What did surprise me, however, was the extent to which opposing offenses were able to turn Wazzu’s tricks against them in the short passing game:

The first play is a well executed break into a slant that sends Harper reeling, and there’s no safety help against his leverage because of #22 S Singleton’s blitz. On the second play (at :12), we’ve got a simple comeback route - #13 LB Woods is supposed to take the flat since #25 S Thomas is blitzing, but he’s slow to get over. On the third play (at :20), Molton is playing the out route way too soft, letting the receiver catch even a poorly thrown ball with plenty of time to gather himself, and then he hesitates on coming up for the tackle and surrenders a first down.

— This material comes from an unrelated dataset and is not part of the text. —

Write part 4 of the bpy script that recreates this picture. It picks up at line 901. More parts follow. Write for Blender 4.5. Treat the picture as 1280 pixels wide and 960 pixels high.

What makes up for all of this is that Wazzu is very effective in slipping between linemen to get into the backfield, and they’re so fast they reliably turn this penetration into sacks:

The first play is incredible to me, there’s so much speed in it … standouts include #58 LB Fa’avae for jumping the snap instantly and #27 DE Taylor as the rush end who prevents a very fast QB from escaping. The second play (at: 09) shows the effectiveness of Wazzu’s delayed blitzes - they bring both backers after the o-line has engaged the slide block, overwhelming the single back, and can afford to do so despite the quick pass opportunities because of the LBs’ speed. The third play (at :21) is a terrifying jailhouse blitz … these are often very high risk gambles even if you’re bringing more than the offense can block because, as we saw earlier, it leaves you with only a few defenders in coverage, but with this much speed the QB is overwhelmed before he can take advantage. The last play (at :36) shows a very effective T/E stunt, where the defensive tackles have engaged the center and LG and Taylor comes around the formation where the unengaged LT can’t help, and it’s Taylor’s speed that lets him pull it off.